At university Kierkegaard was caught up in boredom
and felt he was an ugly little critter who was unlovable.
But then when Regina really loved him he was astounded.
All of a sudden he realized that the reconciliation process
that Socrates describes in the Phaedrus was happening to him.
Socrates said that our body is like a chariot that is
pulled by a vulgar black horse and a noble white horse
and driven by the charioteer of our rational intellect.
When the black horse beholds a beautiful boy he wants sex.
He is so strong that the white horse and the charioteer are dragged
along into sexual activity and since exercise builds strength
the addiction increases and vulgar lust is all powerful.
But it can happen that the soul can fall in love with
the right beloved soul and then the white horse and
the charioteer will sublimate the energy of the black horse
in a reconciling, life changing enthusiasm of Divine Madness.

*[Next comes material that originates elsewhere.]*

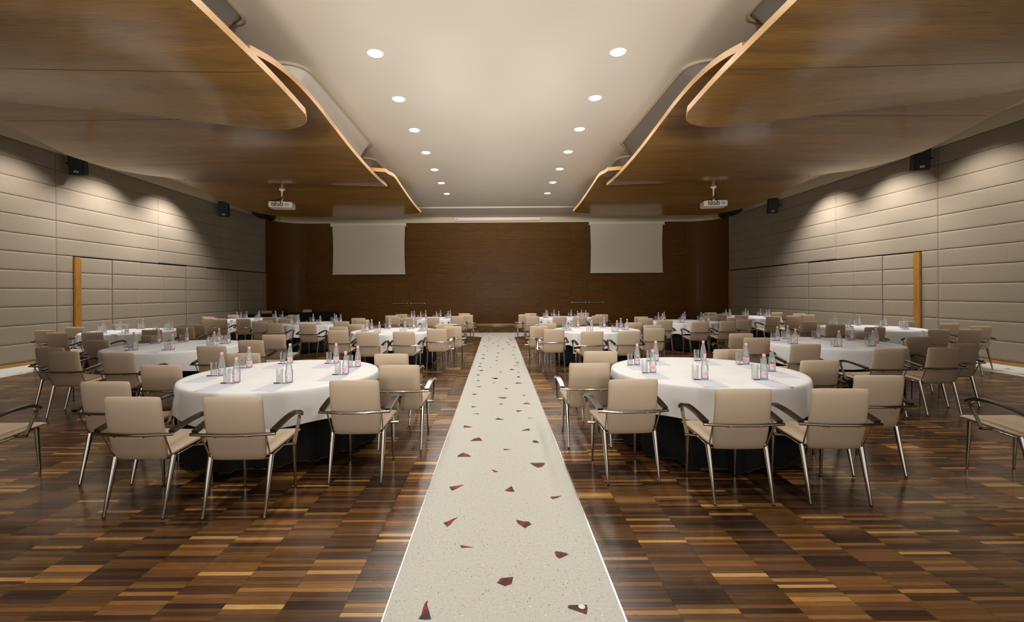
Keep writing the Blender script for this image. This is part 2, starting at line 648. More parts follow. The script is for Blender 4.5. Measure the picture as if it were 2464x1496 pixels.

II.1.3 The Logic of Skeptical Irony
When Kierkegaard and Regina fell in love the indescribable joy
of his erotic inspiration took him totally beyond boredom
and awakened the genius of his creative illness with the energy
of that ancient Platonic love of the Symposium and the Phaedrus.
Kierkegaard now knew Socrates from within and with the energy
of the black horse he could now write his brilliant Master’s Thesis
on The Concept of Irony with Constant Reference to Socrates.
Socrates was the master of irony because he became the wisest
man in Athens by knowing that he could know nothing.
He clearly saw that the Pre-Socratic philosophical physicists
only had theories when they claimed that all things came from
the one, or the two, or the few, or the many or the infinite.
He knew that they could never know the truth about the becoming
of all things and that allowed him to ironically move from
their proud, pretending, pompously ponderous prejudice
to a new humble, honest, hilariously humorous health.
Kierkegaard saw how true philosophical irony is more than
a literary trope which says one thing and means its opposite.
When the skeptic moves from knowing nothing to being wise
he is working with the logic of mixed opposites that became
for Kierkegaard the very logic of Christian agapeic reconciliation.
Søren saw that the aesthete’s inclusive opposites reconcile
in a common poverty that is always bored but never boring.
The ethical exclusivistic opposites do not reconcile in
a common mediocrity that is never bored but always boring.
Socrates went beyond either inclusive or exclusive opposites
to parallel opposites of the neither/nor of infinite resignation.
In his skeptical irony he was resigned to never knowing
but his wisdom was open to his Daimon for direction.
Socrates had discovered the religion of the second immediacy
but Søren saw that it was not the God man’s reconciliation.
II.1.4 The Logic of Agapeic Reconciliation
The Socratic reconciliation with which Søren was so gifted
when he fell in love with his beautiful and adorable Regina
did harmonize him in three dimensions of his personhood.
But it did not reconcile him to marrying with her.
He was reconciled within himself, with the world and with God.
But after his engagement with Regina he called it off
because he saw that if he married her he would lose
his erotic inspiration and all its religious creative energy.
His thorn in the flesh which troubled him even more than
being a hunchbacked, little cripple probably had to do
with homosexual inclinations and so he felt so
unbelievably blessed to be able to really love his Regina.
Socrates, like so many Greeks, saw Platonic love as
the homosexual love of a man for a beautiful youth.
When Socrates and Plato discovered Platonic love in which
erotic passion made possible celibacy and celibacy’s greater passion
they were astounded at the reconciliation of the black and
white horse with its love of wisdom and even of holiness.
Søren saw at once the difference between Platonic erotic love
and agapeic erotic love and he knew his was not agapeic.
He thought that if he had Christian faith he would be able
to marry her and still have his erotic inspiration.